* begin SOURCE RECORDS *

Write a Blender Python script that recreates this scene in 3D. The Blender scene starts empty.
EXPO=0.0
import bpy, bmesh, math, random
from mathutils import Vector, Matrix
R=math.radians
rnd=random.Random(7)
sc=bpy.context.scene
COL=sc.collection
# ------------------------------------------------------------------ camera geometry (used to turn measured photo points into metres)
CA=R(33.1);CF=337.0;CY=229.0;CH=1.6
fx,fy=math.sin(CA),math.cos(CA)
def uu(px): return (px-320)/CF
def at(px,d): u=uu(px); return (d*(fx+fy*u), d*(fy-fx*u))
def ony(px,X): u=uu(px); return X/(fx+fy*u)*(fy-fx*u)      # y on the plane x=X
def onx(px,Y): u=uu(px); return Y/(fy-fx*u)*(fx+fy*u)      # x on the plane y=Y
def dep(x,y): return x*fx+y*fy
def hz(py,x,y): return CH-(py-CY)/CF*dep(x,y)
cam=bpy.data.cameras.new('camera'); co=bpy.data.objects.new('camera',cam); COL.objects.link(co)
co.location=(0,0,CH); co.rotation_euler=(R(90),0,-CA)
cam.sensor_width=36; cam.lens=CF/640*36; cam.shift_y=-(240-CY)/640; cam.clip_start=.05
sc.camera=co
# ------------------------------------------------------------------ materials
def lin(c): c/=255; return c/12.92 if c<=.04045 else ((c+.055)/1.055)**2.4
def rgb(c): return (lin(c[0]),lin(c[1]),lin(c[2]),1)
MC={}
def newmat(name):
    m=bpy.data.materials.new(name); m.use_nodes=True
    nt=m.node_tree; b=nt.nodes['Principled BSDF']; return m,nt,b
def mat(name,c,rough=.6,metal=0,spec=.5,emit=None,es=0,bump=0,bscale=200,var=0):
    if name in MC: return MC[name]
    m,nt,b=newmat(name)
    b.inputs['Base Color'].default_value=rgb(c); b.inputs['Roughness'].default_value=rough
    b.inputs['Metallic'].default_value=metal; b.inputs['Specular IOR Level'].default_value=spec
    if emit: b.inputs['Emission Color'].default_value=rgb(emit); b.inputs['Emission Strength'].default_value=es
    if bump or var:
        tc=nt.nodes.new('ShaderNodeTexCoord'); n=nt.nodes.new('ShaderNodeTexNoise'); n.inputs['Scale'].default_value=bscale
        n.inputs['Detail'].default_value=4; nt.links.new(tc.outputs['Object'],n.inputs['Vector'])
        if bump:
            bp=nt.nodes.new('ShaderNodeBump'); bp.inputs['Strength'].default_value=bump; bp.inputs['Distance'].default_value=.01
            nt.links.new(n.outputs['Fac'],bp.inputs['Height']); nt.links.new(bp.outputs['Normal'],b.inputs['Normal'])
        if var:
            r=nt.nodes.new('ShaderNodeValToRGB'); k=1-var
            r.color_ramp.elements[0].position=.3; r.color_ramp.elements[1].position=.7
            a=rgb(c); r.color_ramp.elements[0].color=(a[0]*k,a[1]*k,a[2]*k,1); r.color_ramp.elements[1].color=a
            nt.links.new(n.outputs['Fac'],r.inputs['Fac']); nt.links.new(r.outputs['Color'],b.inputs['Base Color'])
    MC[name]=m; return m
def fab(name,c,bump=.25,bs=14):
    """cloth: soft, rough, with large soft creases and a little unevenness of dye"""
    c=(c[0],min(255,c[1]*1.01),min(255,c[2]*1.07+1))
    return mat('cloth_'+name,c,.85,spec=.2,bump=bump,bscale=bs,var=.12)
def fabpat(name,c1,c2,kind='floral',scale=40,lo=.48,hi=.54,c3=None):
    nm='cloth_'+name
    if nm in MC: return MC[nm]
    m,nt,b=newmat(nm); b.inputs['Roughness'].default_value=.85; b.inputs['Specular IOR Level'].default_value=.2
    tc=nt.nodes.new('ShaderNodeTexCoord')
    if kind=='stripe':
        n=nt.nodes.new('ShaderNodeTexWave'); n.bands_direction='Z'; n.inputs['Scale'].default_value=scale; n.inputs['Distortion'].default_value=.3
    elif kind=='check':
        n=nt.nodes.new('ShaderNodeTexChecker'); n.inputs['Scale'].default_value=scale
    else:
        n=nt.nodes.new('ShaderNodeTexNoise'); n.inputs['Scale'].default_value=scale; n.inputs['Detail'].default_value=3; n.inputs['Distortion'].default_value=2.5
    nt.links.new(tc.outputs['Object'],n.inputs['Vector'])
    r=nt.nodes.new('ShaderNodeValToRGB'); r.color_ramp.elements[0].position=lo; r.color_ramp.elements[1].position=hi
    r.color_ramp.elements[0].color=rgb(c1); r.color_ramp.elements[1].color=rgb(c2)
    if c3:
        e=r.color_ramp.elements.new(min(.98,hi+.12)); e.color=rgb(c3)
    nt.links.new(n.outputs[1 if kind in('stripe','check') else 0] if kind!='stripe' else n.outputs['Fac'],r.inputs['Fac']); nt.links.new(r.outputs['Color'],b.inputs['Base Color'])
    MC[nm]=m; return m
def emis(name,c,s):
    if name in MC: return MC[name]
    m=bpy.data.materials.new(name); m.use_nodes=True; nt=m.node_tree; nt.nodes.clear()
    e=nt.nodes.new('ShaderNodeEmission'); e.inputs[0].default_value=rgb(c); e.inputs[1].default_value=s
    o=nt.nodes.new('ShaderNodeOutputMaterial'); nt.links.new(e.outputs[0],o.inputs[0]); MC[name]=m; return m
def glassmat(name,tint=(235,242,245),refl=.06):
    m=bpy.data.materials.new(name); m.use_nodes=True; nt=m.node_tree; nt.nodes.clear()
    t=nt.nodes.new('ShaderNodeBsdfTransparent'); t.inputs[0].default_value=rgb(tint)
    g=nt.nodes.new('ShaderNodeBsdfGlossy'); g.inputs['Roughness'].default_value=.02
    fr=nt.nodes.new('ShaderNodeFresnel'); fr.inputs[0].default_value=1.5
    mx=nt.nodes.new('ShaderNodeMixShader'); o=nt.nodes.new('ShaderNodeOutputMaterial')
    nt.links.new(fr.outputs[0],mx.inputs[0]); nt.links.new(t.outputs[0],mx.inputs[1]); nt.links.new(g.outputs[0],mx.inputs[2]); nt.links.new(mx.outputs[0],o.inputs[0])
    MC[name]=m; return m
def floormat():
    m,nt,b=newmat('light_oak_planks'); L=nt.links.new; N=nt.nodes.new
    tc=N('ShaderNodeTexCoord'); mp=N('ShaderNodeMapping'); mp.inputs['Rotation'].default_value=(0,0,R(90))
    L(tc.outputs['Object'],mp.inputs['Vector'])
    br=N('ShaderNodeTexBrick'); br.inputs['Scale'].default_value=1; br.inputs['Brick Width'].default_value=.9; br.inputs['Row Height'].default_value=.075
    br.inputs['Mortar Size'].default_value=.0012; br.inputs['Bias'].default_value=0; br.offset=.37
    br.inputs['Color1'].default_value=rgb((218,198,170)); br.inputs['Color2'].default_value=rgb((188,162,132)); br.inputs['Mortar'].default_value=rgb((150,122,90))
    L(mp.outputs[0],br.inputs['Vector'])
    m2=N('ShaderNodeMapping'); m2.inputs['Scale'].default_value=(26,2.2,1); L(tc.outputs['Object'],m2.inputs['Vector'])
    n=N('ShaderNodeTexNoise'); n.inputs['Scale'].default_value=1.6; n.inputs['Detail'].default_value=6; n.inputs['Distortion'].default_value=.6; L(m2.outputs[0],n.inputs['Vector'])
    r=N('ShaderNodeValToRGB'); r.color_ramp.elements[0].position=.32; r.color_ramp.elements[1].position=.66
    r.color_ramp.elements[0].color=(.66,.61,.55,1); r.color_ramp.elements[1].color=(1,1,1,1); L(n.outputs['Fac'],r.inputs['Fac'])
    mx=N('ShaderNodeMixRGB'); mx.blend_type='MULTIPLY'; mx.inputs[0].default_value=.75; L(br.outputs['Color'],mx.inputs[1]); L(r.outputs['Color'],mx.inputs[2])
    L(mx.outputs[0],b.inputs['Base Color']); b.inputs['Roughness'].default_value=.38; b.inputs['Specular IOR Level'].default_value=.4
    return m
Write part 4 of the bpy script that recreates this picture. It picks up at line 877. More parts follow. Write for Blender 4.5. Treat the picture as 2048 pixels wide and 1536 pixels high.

* end SOURCE RECORDS *

Review the preceding data and report every line that includes the string "this".

Write a Blender Python script that recreates this scene in 3D. The Blender scene starts empty.
Write part 4 of the bpy script that recreates this picture. It picks up at line 877. More parts follow. Write for Blender 4.5. Treat the picture as 2048 pixels wide and 1536 pixels high.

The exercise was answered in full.